I don't see how he would notice the error. Say, his robot would buy some coins at Huobi for less than 6100 CNY and sell them at Bitstamp for more than 1000 USD; that way he would make more proft than he thought, but his robot would miss some opportunities: buying at 6180 would still be profitable but the robot would not think so. Or, conversely, the robot buys at slightly less than 1000 at Bitstamp and sells for slightly more than 6100 at Huobi; then he is actually losing money, but will only notice if/when he tries to withdraw any excess CNY at Huobi and exchange them for USD at the banks --- which he doesn't have to, since he can rebalance the two accounts by moving bitcoins, at the artificial rate of 6.10 CNY/USD that he himself established.
Note that once the coins are sold, he will not know or care about what happens to them; even if they are bought by another arbitrage robot who sells them back at the other exchange. (Trading fees will probably prevent a runaway loop there.)

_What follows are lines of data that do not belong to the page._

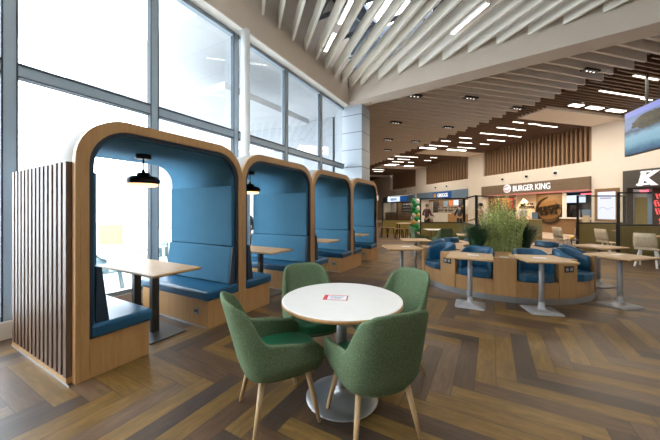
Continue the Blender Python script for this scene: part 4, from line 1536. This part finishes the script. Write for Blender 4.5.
# ------------------------------------------------------------------ terrace furniture outside
def make_terrace_chair(label, loc, rz):
    t = thing('terrace_chair', label, 'chair', loc, rz, 'pale terrace chairs outside')
    m = MB()
    vs = []
    n = 9
    for z in (0.44, 0.6, 0.74, 0.8):
        for k in range(n):
            a = PI * (k / (n - 1)) + PI
            r = 0.25 + 0.03 * (z - 0.44)
            fall = (abs(math.cos(a)) ** 3) * 0.2 * (z - 0.44) / 0.36
            vs.append((r * math.cos(a), 0.9 * r * math.sin(a), z - fall))
    N = len(vs)
    vs += [(v[0] * 0.95, v[1] * 0.95, v[2]) for v in vs]
    fs = []
    for j in range(3):
        for i in range(n - 1):
            q = (j * n + i, j * n + i + 1, (j + 1) * n + i + 1, (j + 1) * n + i)
            fs += [q, tuple(N + v for v in q)[::-1]]
    for i in range(n - 1):
        fs.append((3 * n + i, 3 * n + i + 1, N + 3 * n + i + 1, N + 3 * n + i))
    m.add(vs, fs, True)
    m.build('backrest', 'teal_plastic', t)
    MB().prism(se(0.25, 0.24, 28, 3), 0.42, 0.45).build('seat', 'teal_plastic', t)
    for a in (-1, 1):
        for b in (-1, 1):
            MB().tube([(a * 0.18, b * 0.17, 0.42), (a * 0.23, b * 0.23, 0)], 0.018, 8).build('leg', 'teal_plastic', t)
    return t


tc = make_terrace_chair('pale teal chair on the terrace, seen through the nearest booth', (-6.0, 2.5, -0.12), face(0.3, 0.9))
dup(tc, (-7.0, 3.95, -0.12), face(-0.3, -0.9), 'pale teal chair on the terrace, on the far side of the outdoor table')
t = thing('terrace_table', 'pale outdoor table on the terrace beyond the nearest booth', 'table', (-6.45, 3.2, -0.12), R(20))
B(-0.4, 0.4, -0.4, 0.4, 0.71, 0.74).build('tabletop', 'white_pole', t)
for a in (-1, 1):
    for b in (-1, 1):
        B(a * 0.35 - 0.02, a * 0.35 + 0.02, b * 0.35 - 0.02, b * 0.35 + 0.02, 0, 0.71).build('leg', 'white_pole', t)
t = thing('yellow_board', 'yellow board standing out on the terrace', 'sign', (-13.2, 5.6, -0.12), R(40))
B(-0.4, 0.4, -0.05, 0.05, 0.15, 0.95).build('board', 'yellow', t)
for a in (-0.4, 0.4):
    B(a * 0.8 - 0.03, a * 0.8 + 0.03, -0.03, 0.03, 0, 0.15).build('leg', 'grey', t)
person('person in dark clothes out on the terrace, behind the second booth', (-5.9, 5.75, -0.12), R(90), 'black_cloth', 'black_cloth', False, h=1.6)
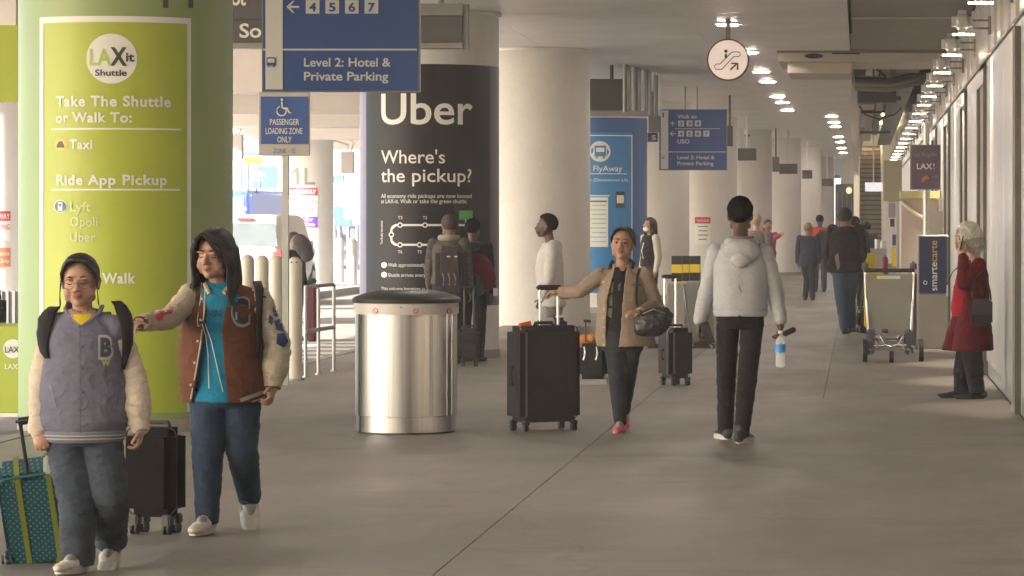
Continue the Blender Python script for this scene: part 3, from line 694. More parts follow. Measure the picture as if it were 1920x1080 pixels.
# wheelchair figure
b = MB()
def pp(x, y): return P(x, y, q - .008)
b.tube([pp(528 + 9 * math.cos(a_), 208 + 9 * math.sin(a_)) for a_ in [R(-110 - 25 * k) for k in range(0, 12)]], .007, 6)
b.tube([pp(529, 191), pp(529.5, 202), pp(540, 203)], .009, 6).tube([pp(530, 203), pp(539, 204), pp(543, 212), pp(547, 211)], .008, 6).sph(pp(529, 187), .014, 10)
b.build('pictogram', SW, t)

# round escalator sign
Y = 38.6; c = P(1365, 112, Y); r_ = 39.5 / F * Y
t = thing('round_sign', (c.x, Y, c.z - r_), 'round pale illuminated sign with an escalator pictogram hanging under the first downlight', 'sign')
MB().cyl((c.x, Y, c.z), (c.x, Y + .1, c.z), r_, seg=56).build('rim', mat('sign_rim_brown', (.09, .06, .05), .4, .3, var=0), t, smooth=True)
MB().cyl((c.x, Y - .006, c.z), (c.x, Y - .001, c.z), r_ * .93, seg=56).build('face', mat('sign_face_lit', (.9, .74, .64), .4, var=0, emit=.1), t)
MB().box(c.x - .03, c.x + .03, Y + .03, Y + .07, c.z + r_ - .01, CEIL).build('stem', M['frame'], t)
q = Y - .02; K = M['print_dark']; b = MB()
pts = [(1342, 125), (1349, 125), (1372, 101), (1385, 101), (1389, 97), (1386, 94), (1378, 94)]
b.tube([P(x, y, q) for x, y in [(1342, 130), (1353, 130), (1376, 106), (1385, 106), (1388.5, 103), (1387, 98), (1380, 97), (1372, 98), (1350, 120), (1343, 120), (1339.5, 124), (1342, 130)]], .0055, 6)
b.sph(P(1361, 96, q), .02, 12); b.tube([P(1361, 101, q), P(1361, 109, q)], .014, 8)
b.tube([P(1369, 131, q), P(1382, 119, q)], .011, 6).tube([P(1371, 119, q), P(1383, 119, q), P(1383, 131, q)], .011, 6)
b.build('pictogram', K, t)

# multi blade flight display group by the blue column
Y = 50.0
t = thing('display_group', (P(1160, 0, Y).x, Y, P(0, 215, Y).z), 'dark hanging display cabinet with upright blades above the blue poster column', 'sign')
a, b_ = P(1085, 148, Y), P(1172, 216, Y)
MB().box(a.x, b_.x, Y, Y + .5, b_.z, a.z).bevel(.01, 1).build('cabinet', M['dark'], t)
MB().box(a.x, b_.x + .35, Y - .05, Y + .0, b_.z - .02, b_.z + .07).build('lower_rail', M['frame'], t)
MB().cyl((P(1145, 0, Y).x, Y + .2, a.z), (P(1145, 0, Y).x, Y + .2, CEIL), .03, seg=12).build('rod', M['dark'], t)
for k in range(4):
    x = P(1168 + k * 12.5, 0, Y).x; yy = Y - .1 + k * .9; zt_ = P(0, 100 + k * 9, Y).z; zb_ = P(0, 210 - k * 1, Y).z
    MB().box(x, x + .07, yy, yy + .85, zb_, zt_).bevel(.008, 1).build('blade', M['darkgrey'], t)
    MB().cyl((x + .03, yy, zb_), (x + .03, yy, zt_ + .02), .022, seg=12).build('tube', M['frame'], t)
    for q_ in (.05, .5): MB().cyl((x + .03, yy + q_, zt_), (x + .03, yy + q_, CEIL + .02), .012, seg=8).build('rod', M['galv'], t)
t = thing('side_panel_sign', (P(1226, 0, 60).x, 60, P(0, 265, 60).z), 'small dark hanging panel with a violet strip between the blue poster column and blue sign', 'sign')
a, b_ = P(1216, 172, 60), P(1236, 248, 60)
MB().box(a.x, b_.x, 60, 60.3, b_.z, a.z).build('case', M['frame'], t); a, b_ = P(1214, 249, 59), P(1233, 266, 59)
MB().box(a.x, b_.x, 59, 59.1, b_.z, a.z).build('strip', mat('board_navy', (.03, .03, .16), .4), t); flat_text('S', 1222, 1230, 262, 9, 58.98, SW, t, .03)
hang_rods(t, (P(1226, 0, 60).x,), 60.1, P(0, 172, 60).z)
# small dark hanging signs down the walkway
for px0, py0, px1, py1, Y, lab, rod in ((1362, 236, 1374, 274, 62, 'narrow dark hanging box right behind the far blue direction sign', 0),
    (1383, 278, 1418, 301, 74, 'dark hanging sign over the head of the man in the grey jacket', 1), (1448, 294, 1461, 322, 84, 'narrow blue edged hanging sign touching a wider dark sign', 0),
    (1461, 307, 1495, 326, 86, 'wide dark hanging sign, second from the grey jacket man', 1), (1504, 319, 1523, 335, 98, 'small dark hanging sign third down the walkway', 1), (1541, 335, 1562, 349, 112, 'farthest small dark hanging sign before the dark doorway', 1)):
    a, b_ = P(px0, py0, Y), P(px1, py1, Y)
    t = thing('hanging_sign', ((a.x + b_.x) / 2, Y, b_.z), lab, 'sign', 'small dark hanging signs')
    MB().box(a.x, b_.x, Y, Y + .12, b_.z, a.z).bevel(.008, 1).build('case', M['darkgrey'], t)
    MB().cyl(((a.x + b_.x) / 2, Y + .06, a.z - .01), ((a.x + b_.x) / 2, Y + .06, CEIL), .022, seg=10).build('rod', M['cream'] if rod else M['dark'], t)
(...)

So, on the balance, I think his buggy robot would just miss some opportunities, which a competitor could exploit; but he may never notice that.
Yeah, this makes sense. But I don't see how he could rebalance the accounts by moving bitcoin. Fiat will accumulate where the coin price is higher, converting it back to bitcoin would erase the profit and bring the operation back to break-even, no?